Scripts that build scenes

%%

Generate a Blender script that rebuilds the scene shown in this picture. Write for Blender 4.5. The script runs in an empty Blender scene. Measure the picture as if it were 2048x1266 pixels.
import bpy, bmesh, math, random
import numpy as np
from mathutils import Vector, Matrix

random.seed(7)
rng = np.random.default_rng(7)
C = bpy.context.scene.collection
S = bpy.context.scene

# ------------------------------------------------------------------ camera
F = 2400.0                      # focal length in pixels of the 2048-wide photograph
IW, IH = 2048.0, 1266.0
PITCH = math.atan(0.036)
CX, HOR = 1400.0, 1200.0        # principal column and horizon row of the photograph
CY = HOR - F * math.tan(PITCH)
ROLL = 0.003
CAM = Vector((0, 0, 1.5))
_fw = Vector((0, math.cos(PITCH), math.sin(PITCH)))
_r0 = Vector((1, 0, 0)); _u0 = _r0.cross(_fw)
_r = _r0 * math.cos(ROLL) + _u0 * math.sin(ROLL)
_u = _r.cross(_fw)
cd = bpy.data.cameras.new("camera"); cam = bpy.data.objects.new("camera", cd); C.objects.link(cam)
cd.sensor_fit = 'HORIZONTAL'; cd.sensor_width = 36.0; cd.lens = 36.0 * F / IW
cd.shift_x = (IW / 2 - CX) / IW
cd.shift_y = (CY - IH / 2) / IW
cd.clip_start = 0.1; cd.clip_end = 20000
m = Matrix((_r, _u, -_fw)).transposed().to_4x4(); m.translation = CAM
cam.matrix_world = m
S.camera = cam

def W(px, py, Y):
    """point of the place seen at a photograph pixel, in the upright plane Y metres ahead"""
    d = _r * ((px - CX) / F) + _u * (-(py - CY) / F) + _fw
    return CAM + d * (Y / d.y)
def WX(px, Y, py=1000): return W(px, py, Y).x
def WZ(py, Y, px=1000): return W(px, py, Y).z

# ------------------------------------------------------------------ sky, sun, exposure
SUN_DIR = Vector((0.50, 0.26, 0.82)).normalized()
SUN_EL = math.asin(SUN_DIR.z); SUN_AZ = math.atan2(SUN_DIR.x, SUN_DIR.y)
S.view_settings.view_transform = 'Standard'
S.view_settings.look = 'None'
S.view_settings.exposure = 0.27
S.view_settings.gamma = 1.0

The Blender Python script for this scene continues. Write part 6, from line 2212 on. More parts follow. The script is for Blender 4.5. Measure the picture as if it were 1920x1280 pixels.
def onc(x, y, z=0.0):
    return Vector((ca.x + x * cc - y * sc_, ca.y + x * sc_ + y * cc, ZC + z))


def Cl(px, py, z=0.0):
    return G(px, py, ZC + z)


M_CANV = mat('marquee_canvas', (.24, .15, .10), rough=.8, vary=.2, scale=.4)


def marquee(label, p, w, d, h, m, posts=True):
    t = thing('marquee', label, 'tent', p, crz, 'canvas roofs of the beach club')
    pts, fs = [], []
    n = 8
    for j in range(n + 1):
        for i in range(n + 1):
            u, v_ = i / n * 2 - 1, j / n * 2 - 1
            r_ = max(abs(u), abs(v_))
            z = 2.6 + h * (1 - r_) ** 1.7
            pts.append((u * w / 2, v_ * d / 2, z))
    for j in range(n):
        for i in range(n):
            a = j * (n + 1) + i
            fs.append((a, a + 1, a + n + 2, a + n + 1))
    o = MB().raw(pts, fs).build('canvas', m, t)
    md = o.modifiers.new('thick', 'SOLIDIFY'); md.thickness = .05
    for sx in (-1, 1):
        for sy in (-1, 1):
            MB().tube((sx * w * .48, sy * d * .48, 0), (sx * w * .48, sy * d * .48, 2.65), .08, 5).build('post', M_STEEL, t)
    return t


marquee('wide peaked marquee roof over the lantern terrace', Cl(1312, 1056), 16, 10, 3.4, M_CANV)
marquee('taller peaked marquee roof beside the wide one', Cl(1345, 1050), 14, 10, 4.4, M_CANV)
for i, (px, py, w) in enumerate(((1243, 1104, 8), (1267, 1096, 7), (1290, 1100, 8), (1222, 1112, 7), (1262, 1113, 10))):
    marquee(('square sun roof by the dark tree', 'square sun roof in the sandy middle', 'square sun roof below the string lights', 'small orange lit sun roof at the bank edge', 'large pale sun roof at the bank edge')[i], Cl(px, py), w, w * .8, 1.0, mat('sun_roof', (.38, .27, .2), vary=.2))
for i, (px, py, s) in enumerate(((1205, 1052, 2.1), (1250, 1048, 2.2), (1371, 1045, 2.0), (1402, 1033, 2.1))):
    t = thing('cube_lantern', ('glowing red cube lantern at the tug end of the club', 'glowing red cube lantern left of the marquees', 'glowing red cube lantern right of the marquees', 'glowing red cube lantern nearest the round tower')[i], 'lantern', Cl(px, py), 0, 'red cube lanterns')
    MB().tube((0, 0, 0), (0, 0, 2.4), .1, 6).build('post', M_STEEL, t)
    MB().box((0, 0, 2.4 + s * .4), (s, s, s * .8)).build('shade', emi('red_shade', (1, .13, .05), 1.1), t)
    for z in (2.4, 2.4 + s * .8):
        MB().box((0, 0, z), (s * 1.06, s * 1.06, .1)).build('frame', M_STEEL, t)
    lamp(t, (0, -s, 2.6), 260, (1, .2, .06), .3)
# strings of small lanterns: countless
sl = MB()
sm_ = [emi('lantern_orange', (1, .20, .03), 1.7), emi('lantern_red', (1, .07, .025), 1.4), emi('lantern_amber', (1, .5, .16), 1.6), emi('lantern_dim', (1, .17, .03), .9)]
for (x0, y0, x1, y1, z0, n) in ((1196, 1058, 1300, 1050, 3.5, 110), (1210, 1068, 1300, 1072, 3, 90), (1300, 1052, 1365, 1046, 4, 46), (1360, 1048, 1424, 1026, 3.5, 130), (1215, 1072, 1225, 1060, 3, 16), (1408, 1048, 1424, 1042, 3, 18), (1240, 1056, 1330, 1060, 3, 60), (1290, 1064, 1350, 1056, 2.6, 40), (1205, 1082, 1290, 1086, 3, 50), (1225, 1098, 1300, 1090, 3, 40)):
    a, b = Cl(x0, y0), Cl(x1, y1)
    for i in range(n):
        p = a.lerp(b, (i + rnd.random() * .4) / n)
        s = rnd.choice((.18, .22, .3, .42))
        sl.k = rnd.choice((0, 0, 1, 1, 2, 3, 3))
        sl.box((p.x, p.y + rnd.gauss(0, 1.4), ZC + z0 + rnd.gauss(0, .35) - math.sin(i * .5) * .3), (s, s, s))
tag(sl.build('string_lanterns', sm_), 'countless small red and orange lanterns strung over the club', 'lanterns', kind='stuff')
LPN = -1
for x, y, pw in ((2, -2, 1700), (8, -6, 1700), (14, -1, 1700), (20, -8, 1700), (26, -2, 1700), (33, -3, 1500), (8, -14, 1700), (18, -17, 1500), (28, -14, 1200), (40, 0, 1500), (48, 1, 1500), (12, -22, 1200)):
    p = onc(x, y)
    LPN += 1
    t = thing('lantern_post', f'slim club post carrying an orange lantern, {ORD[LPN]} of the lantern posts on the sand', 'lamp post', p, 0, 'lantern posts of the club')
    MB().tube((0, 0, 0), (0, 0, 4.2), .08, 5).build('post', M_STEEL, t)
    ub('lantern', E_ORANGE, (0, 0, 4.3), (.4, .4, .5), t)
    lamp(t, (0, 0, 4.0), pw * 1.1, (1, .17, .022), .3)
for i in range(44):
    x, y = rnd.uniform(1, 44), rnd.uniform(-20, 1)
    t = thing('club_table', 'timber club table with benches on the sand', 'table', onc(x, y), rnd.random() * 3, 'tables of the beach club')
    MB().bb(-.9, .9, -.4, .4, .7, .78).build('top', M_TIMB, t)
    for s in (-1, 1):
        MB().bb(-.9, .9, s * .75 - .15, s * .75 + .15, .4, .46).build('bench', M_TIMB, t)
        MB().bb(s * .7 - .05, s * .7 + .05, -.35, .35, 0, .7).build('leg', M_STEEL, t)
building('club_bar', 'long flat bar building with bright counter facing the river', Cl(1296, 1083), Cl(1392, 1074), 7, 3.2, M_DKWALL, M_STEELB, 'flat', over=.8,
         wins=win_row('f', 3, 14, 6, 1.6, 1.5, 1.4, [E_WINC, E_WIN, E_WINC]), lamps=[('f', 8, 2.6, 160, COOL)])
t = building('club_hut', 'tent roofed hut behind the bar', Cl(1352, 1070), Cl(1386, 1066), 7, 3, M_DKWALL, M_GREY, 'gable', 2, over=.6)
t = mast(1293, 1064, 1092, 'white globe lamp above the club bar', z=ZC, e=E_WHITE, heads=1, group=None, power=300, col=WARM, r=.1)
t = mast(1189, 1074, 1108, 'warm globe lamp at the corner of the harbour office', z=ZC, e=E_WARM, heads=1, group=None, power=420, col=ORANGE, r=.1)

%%

• _Your objective_
From the line that contains "The Blender Python" through the line that contains "rough=.8, vary=.2, scale=.4)", reproduce every line exactly, both end lines included.

• _Finished exercise_
The Blender Python script for this scene continues. Write part 6, from line 2212 on. More parts follow. The script is for Blender 4.5. Measure the picture as if it were 1920x1280 pixels.
def onc(x, y, z=0.0):
    return Vector((ca.x + x * cc - y * sc_, ca.y + x * sc_ + y * cc, ZC + z))


def Cl(px, py, z=0.0):
    return G(px, py, ZC + z)


M_CANV = mat('marquee_canvas', (.24, .15, .10), rough=.8, vary=.2, scale=.4)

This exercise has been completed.